Here it is a first basic implementation as part of the CBOR library I'm working on.

All the CBOR Float16 tests provided in the RFC are now passing, giving me a reasonable certainty that the conversion from the Rust code was correct.

I'll now focus on finishing the CBOR library before properly extracting this into a Float16 library.

LLVM exposes intrinsics for f16 conversion from/to f32 and f64 (f16 is actually an u16):
https://llvm.org/docs/LangRef.html#half-precision-floating-point-intrinsics

Also see:

• https://github.com/starkat99/half-rs
• https://internals.rust-lang.org/t/pre-rfc-introduction-of-half-and-quadruple-precision-floats-f16-and-f128/7521

I guess we can add it to the standard library, given that it's an LLVM intrinsic.

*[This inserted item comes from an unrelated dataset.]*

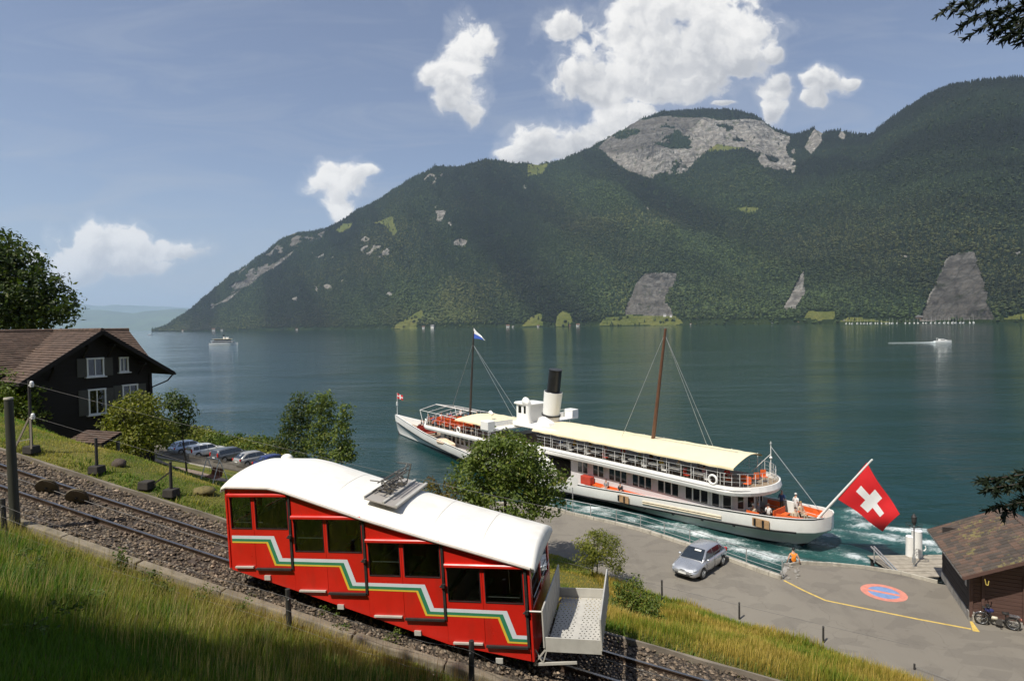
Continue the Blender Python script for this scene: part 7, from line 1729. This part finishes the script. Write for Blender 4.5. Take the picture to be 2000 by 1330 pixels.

I was thinking of an implementation like this:

lib LibInstrinsics
  fun f16tof32 = "llvm.convert.from.fp16.f32"(Int16) : Float32
  fun f16tof64 = "llvm.convert.from.fp16.f64"(Int16) : Float64

  fun f32tof16 = "llvm.convert.to.fp16.f32"(Float32) : Int16
  fun f64tof16 = "llvm.convert.to.fp16.f64"(Float64) : Int16
end

@[Extern]
struct Float16
  @value : Int16

  def self.new(value : Float32)
    new LibIntrinsics.f32tof16(value)
  end

  def self.new(value : Float64)
    new LibIntrinsics.f64tof16(value)
  end

  private def initialize(@value : Int16)
  end

  def to_f32
    LibIntrinsics.f16tof32(@value)
  end

  def to_f64
    LibIntrinsics.f16tof64(@value)
  end

  def to_f
    to_f64
  end
end

The idea is that Float16 only provides conversions to and from Float32 and Float64. We _could_ provide all of the arithmetic methods, but I think that would be very inefficient, to convert all the time from and to Float16 and Float32/Float64.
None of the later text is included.